[Sca-cooks] Roast Goose Breast Down

Phil Troy / G. Tacitus Adamantius adamantius1 at verizon.net
Thu Jul 28 18:33:36 PDT 2011


On Jul 28, 2011, at 7:15 PM, Jeannette Neilson wrote:

> Johnnae is correct in what the books say, indeed she is. :)  What the books don't say, is that the breast meat can dry out if care is not taken - roasting it breast-side down was taught me by my late-husband's grandmother & she was very explicit about the whys of it. I learned the same from other veteran cooks & - oh, about 35 years of cooking geese & various other game meats. I have had dry [goose] breast meat. With gravy, it was edible. ;) 
> But then, I've only cooked &/or had store-bought goose a few times as opposed to I-don't-know-how-many hunted geese. They are very different to cook & don't taste the same, partly because there is far more fat in store-bought than hunted. 
> *shrug* Just sayin' what I learned, how & the why's of it all...
>   ~  Sionaid

Store-bought geese do tend to be considerably fatter than wild ones. I actually have seen several references in books to roasting them breast-side down for at least part of the time (James Beard comes to mind).
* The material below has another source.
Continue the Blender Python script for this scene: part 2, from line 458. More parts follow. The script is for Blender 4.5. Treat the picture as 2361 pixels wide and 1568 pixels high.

My own experience, such as it is (fairly considerable with store-bought geese, zero with wild, I regret to say) is that dry breast meat _can_ result from an excessively high roasting temperature. There's only a certain speed at which the intramuscular connective tissue can break down; the goal is to have the meat cooked through (whatever that means to you; geese aren't subject to the salmonella caveat that chickens and turkeys are subject to) in the same time frame as the tenderizing of the meat. Actual moisture loss shouldn't be a big problem if it's done right, and even if it's not bursting with juice, the meat is more dense and rich than dry and throat-clenchingly unappealing.

Adamantius






"Most men worry about their own bellies, and other people's souls, when we all ought to worry about our own souls, and other people's bellies."